EXERCISE PROMPT:
Nothing but the lines from the top of the data to the line holding "SC.cycles.caustics_refractive = False" should be printed, word for word and both ends included; leave the pictures out.
━━ COLLECTED MATERIAL ━━
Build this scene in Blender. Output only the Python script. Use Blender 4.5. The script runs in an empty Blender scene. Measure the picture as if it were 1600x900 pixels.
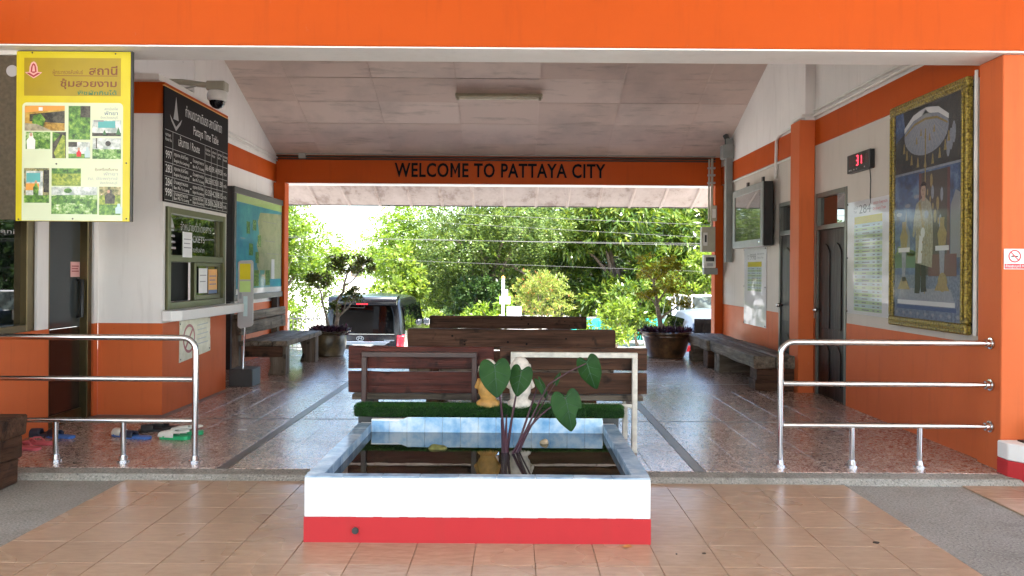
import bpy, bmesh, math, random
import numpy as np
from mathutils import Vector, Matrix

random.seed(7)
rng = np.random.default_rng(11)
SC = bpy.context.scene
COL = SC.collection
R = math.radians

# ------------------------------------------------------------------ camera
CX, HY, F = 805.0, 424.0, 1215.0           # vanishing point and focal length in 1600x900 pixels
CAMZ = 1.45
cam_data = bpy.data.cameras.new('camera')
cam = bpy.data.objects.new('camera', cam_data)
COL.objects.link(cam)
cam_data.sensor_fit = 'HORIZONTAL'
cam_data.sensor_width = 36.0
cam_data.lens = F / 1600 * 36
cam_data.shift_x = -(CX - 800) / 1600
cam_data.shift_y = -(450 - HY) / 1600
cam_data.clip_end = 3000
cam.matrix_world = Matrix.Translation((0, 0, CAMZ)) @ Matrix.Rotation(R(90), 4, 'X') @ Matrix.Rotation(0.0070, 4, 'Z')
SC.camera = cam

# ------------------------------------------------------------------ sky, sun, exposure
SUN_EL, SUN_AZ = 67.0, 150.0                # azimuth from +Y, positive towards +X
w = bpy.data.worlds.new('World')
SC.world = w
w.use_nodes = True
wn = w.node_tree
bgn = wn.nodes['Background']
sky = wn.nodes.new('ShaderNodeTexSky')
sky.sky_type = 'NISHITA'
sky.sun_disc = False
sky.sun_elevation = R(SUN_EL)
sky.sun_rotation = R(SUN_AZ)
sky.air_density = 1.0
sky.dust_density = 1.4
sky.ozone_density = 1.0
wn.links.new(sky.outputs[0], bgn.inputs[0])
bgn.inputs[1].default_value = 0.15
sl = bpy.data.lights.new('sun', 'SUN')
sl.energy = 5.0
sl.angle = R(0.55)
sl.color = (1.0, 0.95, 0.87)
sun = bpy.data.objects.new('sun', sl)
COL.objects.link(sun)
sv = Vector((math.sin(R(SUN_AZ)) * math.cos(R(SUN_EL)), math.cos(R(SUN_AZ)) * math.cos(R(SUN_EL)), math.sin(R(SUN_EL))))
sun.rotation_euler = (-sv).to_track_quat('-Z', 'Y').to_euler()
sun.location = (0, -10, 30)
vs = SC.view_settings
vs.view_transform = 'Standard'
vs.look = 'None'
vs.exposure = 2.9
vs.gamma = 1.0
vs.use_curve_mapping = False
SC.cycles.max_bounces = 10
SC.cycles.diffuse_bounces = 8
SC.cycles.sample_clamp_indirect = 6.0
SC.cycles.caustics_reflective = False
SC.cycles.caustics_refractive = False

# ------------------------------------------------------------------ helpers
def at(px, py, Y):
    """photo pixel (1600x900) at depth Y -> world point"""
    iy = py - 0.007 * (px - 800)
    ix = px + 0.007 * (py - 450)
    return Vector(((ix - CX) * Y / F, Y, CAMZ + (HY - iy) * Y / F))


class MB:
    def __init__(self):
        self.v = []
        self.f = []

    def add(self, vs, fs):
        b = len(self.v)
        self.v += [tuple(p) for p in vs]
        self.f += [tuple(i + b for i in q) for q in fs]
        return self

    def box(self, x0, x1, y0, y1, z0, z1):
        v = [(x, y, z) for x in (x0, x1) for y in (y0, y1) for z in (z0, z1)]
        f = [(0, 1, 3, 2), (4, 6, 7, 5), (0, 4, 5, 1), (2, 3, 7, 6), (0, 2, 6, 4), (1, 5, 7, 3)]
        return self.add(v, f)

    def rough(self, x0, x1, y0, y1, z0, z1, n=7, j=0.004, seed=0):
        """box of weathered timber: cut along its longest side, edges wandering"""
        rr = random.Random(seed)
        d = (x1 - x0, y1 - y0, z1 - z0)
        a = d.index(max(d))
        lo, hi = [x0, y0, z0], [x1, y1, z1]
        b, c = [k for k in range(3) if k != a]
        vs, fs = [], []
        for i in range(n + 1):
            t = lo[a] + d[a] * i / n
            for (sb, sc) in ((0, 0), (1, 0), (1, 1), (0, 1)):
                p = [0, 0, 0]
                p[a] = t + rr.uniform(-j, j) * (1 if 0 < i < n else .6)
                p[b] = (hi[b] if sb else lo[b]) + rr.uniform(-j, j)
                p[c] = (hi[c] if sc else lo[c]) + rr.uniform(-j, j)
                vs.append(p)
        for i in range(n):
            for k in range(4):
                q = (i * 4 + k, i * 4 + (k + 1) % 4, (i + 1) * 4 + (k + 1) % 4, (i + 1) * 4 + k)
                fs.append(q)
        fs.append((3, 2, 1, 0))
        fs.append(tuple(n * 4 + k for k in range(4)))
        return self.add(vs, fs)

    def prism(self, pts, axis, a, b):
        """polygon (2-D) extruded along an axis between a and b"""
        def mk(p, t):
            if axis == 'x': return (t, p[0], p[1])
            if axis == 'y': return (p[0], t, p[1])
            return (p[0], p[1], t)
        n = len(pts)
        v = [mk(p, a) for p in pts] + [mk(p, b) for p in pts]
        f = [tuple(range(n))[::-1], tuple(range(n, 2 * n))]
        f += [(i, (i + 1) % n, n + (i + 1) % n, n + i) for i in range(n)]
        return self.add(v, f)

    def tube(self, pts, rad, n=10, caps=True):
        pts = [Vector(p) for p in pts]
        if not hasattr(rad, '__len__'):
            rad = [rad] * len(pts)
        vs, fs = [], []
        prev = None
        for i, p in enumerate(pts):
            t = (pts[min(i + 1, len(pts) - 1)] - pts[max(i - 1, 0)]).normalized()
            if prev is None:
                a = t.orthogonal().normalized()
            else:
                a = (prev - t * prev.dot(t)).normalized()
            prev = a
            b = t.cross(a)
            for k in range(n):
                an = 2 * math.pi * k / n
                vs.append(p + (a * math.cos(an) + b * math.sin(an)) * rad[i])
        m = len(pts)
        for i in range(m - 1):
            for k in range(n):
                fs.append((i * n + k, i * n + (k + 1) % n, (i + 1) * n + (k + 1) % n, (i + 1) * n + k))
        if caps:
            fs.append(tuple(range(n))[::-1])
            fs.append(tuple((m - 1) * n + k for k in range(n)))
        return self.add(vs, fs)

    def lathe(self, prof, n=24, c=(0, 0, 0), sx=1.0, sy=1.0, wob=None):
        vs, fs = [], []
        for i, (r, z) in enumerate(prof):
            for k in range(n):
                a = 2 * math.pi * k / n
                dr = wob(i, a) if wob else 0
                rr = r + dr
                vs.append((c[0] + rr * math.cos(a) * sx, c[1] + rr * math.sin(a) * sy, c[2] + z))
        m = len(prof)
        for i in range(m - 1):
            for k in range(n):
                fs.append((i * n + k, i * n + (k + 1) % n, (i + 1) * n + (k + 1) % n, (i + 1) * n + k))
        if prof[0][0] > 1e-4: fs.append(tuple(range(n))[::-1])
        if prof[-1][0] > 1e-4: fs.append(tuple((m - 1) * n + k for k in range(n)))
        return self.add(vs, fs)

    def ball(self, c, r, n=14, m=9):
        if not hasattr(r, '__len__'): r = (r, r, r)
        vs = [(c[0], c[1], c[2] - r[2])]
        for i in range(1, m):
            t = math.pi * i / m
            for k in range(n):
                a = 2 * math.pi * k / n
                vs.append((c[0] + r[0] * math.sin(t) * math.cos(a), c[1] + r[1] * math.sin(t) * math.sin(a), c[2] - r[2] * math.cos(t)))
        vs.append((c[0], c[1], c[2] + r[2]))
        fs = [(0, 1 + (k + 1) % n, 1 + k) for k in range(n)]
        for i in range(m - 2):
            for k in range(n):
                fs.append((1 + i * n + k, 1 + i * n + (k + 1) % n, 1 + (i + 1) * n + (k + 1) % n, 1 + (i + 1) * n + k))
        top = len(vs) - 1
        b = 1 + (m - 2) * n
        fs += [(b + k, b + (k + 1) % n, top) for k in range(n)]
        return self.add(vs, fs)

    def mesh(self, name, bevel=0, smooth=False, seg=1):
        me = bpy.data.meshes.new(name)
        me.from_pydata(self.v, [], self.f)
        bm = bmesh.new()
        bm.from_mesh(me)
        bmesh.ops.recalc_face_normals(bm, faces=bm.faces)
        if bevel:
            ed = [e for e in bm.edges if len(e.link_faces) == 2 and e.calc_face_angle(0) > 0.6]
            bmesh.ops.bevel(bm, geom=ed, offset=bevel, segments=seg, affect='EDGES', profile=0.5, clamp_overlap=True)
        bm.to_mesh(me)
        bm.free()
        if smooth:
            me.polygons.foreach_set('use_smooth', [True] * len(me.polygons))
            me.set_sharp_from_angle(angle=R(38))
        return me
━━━
ANSWER TO THE PROBLEM:
Build this scene in Blender. Output only the Python script. Use Blender 4.5. The script runs in an empty Blender scene. Measure the picture as if it were 1600x900 pixels.
import bpy, bmesh, math, random
import numpy as np
from mathutils import Vector, Matrix

random.seed(7)
rng = np.random.default_rng(11)
SC = bpy.context.scene
COL = SC.collection
R = math.radians

# ------------------------------------------------------------------ camera
CX, HY, F = 805.0, 424.0, 1215.0           # vanishing point and focal length in 1600x900 pixels
CAMZ = 1.45
cam_data = bpy.data.cameras.new('camera')
cam = bpy.data.objects.new('camera', cam_data)
COL.objects.link(cam)
cam_data.sensor_fit = 'HORIZONTAL'
cam_data.sensor_width = 36.0
cam_data.lens = F / 1600 * 36
cam_data.shift_x = -(CX - 800) / 1600
cam_data.shift_y = -(450 - HY) / 1600
cam_data.clip_end = 3000
cam.matrix_world = Matrix.Translation((0, 0, CAMZ)) @ Matrix.Rotation(R(90), 4, 'X') @ Matrix.Rotation(0.0070, 4, 'Z')
SC.camera = cam

# ------------------------------------------------------------------ sky, sun, exposure
SUN_EL, SUN_AZ = 67.0, 150.0                # azimuth from +Y, positive towards +X
w = bpy.data.worlds.new('World')
SC.world = w
w.use_nodes = True
wn = w.node_tree
bgn = wn.nodes['Background']
sky = wn.nodes.new('ShaderNodeTexSky')
sky.sky_type = 'NISHITA'
sky.sun_disc = False
sky.sun_elevation = R(SUN_EL)
sky.sun_rotation = R(SUN_AZ)
sky.air_density = 1.0
sky.dust_density = 1.4
sky.ozone_density = 1.0
wn.links.new(sky.outputs[0], bgn.inputs[0])
bgn.inputs[1].default_value = 0.15
sl = bpy.data.lights.new('sun', 'SUN')
sl.energy = 5.0
sl.angle = R(0.55)
sl.color = (1.0, 0.95, 0.87)
sun = bpy.data.objects.new('sun', sl)
COL.objects.link(sun)
sv = Vector((math.sin(R(SUN_AZ)) * math.cos(R(SUN_EL)), math.cos(R(SUN_AZ)) * math.cos(R(SUN_EL)), math.sin(R(SUN_EL))))
sun.rotation_euler = (-sv).to_track_quat('-Z', 'Y').to_euler()
sun.location = (0, -10, 30)
vs = SC.view_settings
vs.view_transform = 'Standard'
vs.look = 'None'
vs.exposure = 2.9
vs.gamma = 1.0
vs.use_curve_mapping = False
SC.cycles.max_bounces = 10
SC.cycles.diffuse_bounces = 8
SC.cycles.sample_clamp_indirect = 6.0
SC.cycles.caustics_reflective = False
SC.cycles.caustics_refractive = False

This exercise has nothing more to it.